Rütbeli hukukçular da yargılanıyor / Ali Akkuş

İspanya'da demokrasiye geçiş döneminde 8 yıl savunma bakanlığı yapan Narcis Serra, 'Demokratikleşme Sürecinde Ordu' isimli kitabında askerî mahkemelere özel vurgu yapıyor.Askerî mahkemelerin görev alanını daraltacak 'yargı reformu' yapılmadıkça demokrasinin imkânsız olduğunu söylüyor. Askerî yargının verdiği bazı çelişkili kararları hatırlatan Serra, askerlerin işlediği 'siyasi suçların' bu mahkemelerde yargılanmasını demokratikleşmenin önündeki en büyük engel olarak görüyor. Serra'ya göre, askerî mahkemeler uzun süre silahlı kuvvetler için bir nevi koruma mekanizması olmuş İspanya'da. Askerî yargı Türkiye'de de ciddi tartışma konusu. Özellikle Ergenekon ve darbe davalarında sanık olan askerlerin ısrarla askerî mahkemede yargılanmak istemeleri gündemden düşmedi. Referandumdan sonra bu yol tamamen kapanmasına rağmen hâlâ bu talebi dillendirenler var. Mesela dün Silivri'deki duruşmada darbe teşebbüsünden yargılanan sanık Ahmet Zeki Üçok, birinci sınıf hakim albay olduğunu belirterek, yargılamanın Askerî Yargıtay'da yapılmasını istedi.

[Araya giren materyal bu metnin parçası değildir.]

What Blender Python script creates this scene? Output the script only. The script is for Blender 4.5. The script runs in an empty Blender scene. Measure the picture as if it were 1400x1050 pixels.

Kamuoyunda Balyoz davası olarak bilinen dünkü duruşmada sanıklar arasında yer alanların mesleğine bakmakta fayda var: Ali Cengiz Şirin Kuzey Deniz Saha Komutanlığı Askerî Mahkemesi başkanı, Bülent Günçal Hava Kuvvetleri adli müşaviri, Cumhur Eryüksel Kuzey Deniz Saha Komutanlığı başsavcısı, Doğan Uysal Genelkurmay Adli Müşavirliği'nde idari görevli, Hakan Özbek Hava Kuvvetleri Komutanlığı'nda askerî savcı, Tülay Delibaş Askerî Yüksek İdare Mahkemesi raportörü. Meslek ve aldıkları eğitim itibarıyla suç ve suçlunun ne olduğunu bilecek donanımda kişiler bunlar. Ama darbe soruşturmasını yürüten savcıların hazırladığı iddianamede çok ciddi suçlamalar var haklarında. Darbecileri hukuki alanda korumak için çalışma içinde olmakla suçlanıyorlar.

Türkiye, planları yapılmış, uygulama aşamasındaki darbe girişimlerini yargılıyor Silivri'de. Meseleyi sadece 'plan aşamasındalarmış' diyerek küçümsememek lazım. Çünkü bu ülkede yaşanmış bir 12 Eylül örneği var. Dünkü duruşmada sanık avukatları arasında 12 Eylül darbesinde askeri hakim olarak görev yapan Ali Fahir Kayacan da vardı. Darbe olduktan sonra hukukun nasıl uygulandığını görmek için, Kayacan'ın hakim olduğu dönemde verilen kararlara bakmakta fayda var. O kararlardan biri Erdal Eren'le ilgiliydi. Eren'i 17 yaşında darağacına gönderenler yıllar sonra 'pişman olduklarını' söyleseler de giden geri gelmiyor. Darbelerde kaybeden hep Türkiye oluyor.